Money & Banking

Kerala Financial Corp to launch two schemes for start-ups

Vinson Kurian THIRUVANANTHAPURAM | Updated on May 02, 2018 Published on May 02, 2018

In a first for a state financial corporation, Kerala Financial Corporation (KFC), will soon launch two schemes for new-age entrepreneurs and start-ups. Towards this end, the KFC board has approved purchase order refinance, Sanjeev Kaushik, Chairman and Managing Director, told BusinessLine here.

No collateral needed

"If somebody has purchase orders to manufacture, we will give him money against the order, without security."

The second is a venture debt scheme where, if the unit has already received venture capital equity, KFC will offer venture debt without collateral.

Both these schemes would be backed by a state government guarantee.

"We have often found that as an entrepreneur, one may not always want to give too much of venture equity to a venture capitalist," Kaushik said.

"It’s a relatively new concept, with a few such schemes having been started in Delhi or Mumbai," he said.

Special debt scheme

Venture debt is a special form of debt financing for venture equity-backed start-ups that are not serviced by traditional banks or NBFCs.

This is mostly occasioned due to lack of collateral in the form of physical assets, a profitable history or promoter guarantee.

The venture debt serves as a complement to equity financing and is usually structured as three-year term loan with warrants or options for the company’s stock.

Subordinate debt

"Earlier we thought of setting up a venture capital fund as an alternative investment fund.

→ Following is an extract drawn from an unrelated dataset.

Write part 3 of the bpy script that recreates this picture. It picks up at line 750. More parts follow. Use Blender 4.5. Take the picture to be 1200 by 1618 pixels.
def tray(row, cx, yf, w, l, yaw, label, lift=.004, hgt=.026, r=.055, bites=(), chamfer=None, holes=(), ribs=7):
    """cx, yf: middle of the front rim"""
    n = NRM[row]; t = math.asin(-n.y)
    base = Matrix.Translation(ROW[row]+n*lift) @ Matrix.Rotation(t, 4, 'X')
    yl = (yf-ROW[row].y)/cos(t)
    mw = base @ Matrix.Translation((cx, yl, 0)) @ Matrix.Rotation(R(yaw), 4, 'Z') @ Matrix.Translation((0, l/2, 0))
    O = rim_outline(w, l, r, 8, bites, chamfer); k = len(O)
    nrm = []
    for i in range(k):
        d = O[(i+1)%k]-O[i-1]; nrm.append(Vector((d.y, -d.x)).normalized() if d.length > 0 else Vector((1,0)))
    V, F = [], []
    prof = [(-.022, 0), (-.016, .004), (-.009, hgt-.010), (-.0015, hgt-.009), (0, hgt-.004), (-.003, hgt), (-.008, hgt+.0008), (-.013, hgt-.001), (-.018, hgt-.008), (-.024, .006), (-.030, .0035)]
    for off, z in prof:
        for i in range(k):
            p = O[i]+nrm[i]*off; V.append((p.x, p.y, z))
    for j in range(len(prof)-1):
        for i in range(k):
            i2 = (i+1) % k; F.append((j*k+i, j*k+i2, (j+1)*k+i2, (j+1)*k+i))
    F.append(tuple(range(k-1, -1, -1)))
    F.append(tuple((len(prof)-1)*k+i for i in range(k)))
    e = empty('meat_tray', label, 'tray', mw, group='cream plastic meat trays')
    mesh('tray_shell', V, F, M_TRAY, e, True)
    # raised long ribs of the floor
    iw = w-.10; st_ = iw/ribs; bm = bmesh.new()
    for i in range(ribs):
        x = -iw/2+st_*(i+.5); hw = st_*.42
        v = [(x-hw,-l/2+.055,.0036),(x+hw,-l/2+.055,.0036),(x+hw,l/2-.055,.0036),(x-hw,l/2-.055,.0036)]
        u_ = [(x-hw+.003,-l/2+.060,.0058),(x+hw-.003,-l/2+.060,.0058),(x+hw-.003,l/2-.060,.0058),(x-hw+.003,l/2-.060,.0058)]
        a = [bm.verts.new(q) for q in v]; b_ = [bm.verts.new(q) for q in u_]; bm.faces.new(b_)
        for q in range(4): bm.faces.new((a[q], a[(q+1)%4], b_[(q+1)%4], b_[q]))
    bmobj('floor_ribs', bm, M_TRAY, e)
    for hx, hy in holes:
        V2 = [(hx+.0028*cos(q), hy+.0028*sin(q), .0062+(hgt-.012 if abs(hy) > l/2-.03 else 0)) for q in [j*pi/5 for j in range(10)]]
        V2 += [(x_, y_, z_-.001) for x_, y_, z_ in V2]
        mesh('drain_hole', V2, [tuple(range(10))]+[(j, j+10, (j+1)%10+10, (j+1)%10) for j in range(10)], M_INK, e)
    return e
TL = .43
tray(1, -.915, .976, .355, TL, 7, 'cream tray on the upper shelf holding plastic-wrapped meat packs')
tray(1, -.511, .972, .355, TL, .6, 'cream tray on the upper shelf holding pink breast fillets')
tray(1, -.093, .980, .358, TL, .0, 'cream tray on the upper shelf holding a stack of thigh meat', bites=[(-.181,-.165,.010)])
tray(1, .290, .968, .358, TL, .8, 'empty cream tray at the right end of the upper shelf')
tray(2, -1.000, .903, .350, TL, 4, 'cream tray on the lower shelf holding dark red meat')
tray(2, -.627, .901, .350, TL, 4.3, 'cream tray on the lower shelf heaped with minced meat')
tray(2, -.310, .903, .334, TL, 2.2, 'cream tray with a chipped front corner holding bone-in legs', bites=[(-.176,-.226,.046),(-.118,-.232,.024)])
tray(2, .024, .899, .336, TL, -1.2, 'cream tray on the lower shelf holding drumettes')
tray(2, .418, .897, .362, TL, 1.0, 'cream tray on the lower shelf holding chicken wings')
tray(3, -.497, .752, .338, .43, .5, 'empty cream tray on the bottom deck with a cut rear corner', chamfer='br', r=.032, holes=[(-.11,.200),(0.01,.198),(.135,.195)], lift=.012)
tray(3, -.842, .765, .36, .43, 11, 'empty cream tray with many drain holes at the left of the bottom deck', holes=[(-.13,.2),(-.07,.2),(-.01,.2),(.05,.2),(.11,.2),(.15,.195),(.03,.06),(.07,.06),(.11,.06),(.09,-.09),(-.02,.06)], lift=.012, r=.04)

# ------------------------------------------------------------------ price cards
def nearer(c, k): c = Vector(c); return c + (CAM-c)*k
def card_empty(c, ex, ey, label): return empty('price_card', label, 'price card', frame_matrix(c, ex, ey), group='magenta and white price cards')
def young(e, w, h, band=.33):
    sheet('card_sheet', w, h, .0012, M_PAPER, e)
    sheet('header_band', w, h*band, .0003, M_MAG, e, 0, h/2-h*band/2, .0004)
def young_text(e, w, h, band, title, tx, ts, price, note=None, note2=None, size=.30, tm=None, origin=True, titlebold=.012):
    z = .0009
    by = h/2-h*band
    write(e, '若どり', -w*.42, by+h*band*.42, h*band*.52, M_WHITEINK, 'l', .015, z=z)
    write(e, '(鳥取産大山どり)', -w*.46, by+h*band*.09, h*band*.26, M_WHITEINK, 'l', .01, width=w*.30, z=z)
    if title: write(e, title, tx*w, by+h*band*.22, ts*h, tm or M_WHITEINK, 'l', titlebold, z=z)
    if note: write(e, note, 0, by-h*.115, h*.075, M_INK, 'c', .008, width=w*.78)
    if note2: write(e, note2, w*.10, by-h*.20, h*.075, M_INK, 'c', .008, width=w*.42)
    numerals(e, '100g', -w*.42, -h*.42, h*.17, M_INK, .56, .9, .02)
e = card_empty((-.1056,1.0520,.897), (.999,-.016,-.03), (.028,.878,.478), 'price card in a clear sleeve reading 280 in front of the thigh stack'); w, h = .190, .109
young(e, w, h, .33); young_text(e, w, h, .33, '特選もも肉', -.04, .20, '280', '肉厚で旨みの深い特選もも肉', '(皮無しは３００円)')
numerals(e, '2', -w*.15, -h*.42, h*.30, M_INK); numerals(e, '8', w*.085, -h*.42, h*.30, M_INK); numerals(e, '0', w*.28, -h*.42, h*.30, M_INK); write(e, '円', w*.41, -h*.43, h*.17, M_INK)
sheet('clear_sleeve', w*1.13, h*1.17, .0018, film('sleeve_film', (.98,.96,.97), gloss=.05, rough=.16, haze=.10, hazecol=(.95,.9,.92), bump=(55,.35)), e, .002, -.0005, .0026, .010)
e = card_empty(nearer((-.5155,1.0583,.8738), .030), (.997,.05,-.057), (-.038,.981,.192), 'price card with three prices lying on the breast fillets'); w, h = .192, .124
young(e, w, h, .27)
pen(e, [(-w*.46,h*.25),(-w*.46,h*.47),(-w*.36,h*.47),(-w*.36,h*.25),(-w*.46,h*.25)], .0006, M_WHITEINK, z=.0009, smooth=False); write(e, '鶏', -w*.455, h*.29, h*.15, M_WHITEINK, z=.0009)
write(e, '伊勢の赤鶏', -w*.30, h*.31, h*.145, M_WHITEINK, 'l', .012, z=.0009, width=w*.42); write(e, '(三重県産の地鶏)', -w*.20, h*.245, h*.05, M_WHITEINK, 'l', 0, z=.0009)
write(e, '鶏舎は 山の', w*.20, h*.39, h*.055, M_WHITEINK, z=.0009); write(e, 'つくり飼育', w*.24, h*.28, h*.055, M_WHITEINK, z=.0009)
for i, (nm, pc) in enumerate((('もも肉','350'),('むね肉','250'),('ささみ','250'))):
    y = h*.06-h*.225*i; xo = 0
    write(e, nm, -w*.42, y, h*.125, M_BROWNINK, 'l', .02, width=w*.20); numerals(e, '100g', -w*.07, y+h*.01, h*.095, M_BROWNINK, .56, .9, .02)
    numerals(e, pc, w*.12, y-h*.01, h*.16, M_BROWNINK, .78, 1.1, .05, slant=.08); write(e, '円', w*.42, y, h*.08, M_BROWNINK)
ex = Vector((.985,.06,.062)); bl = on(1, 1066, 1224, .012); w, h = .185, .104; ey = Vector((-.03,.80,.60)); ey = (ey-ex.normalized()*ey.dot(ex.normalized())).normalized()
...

It would be a a subsidiary type of activity. But later we settled for venture debt and purchase order refinance."

KFC cannot give out equity at this point of time because SFC Act does not allow it to grant equity funding. But between equity and debt, there’s a third category called subordinate debt. It’s more expensive than debt but has equity-like features. "So it will assume risk; for example, it will give you a three- to five-year moratorium, may not take a collateral. After the moratorium period, you have to return the coupon for the loan you’ve taken."

Responding to a question, Kaushik said that as a state financial corporation, KFC keenly looks to the Reserve Bank’s periodical credit policy for cues.

"Absolutely yes, because our base rate is dependent on the cost of funds that we raise from the market. But we have a clear mandate here in which development, and not profitability, is priority."

KFC would like to give out reasonable priced loans to its small industry consumers and stay competitive via-a-vis banks, Kaushik said.

Comfortable position

Asked if the poor finances of the state government would be a restraining factor on raising resources or lending, he replied in the negative. He said KFC was not dependent directly on the state government with respect to raising resources through infusion of equity.

The fund position is comfortable for the next six to eight months. "Our bonds are not guaranteed by the state government. We float them based on our own rating in the market. So we talk privately with investors and do regular investor calls."

Kaushik is counting on his experience in the private sector - he was a Managing Director with HSBC in London – as well as with the Union Finance Ministry in guiding KFC and charting the way forward.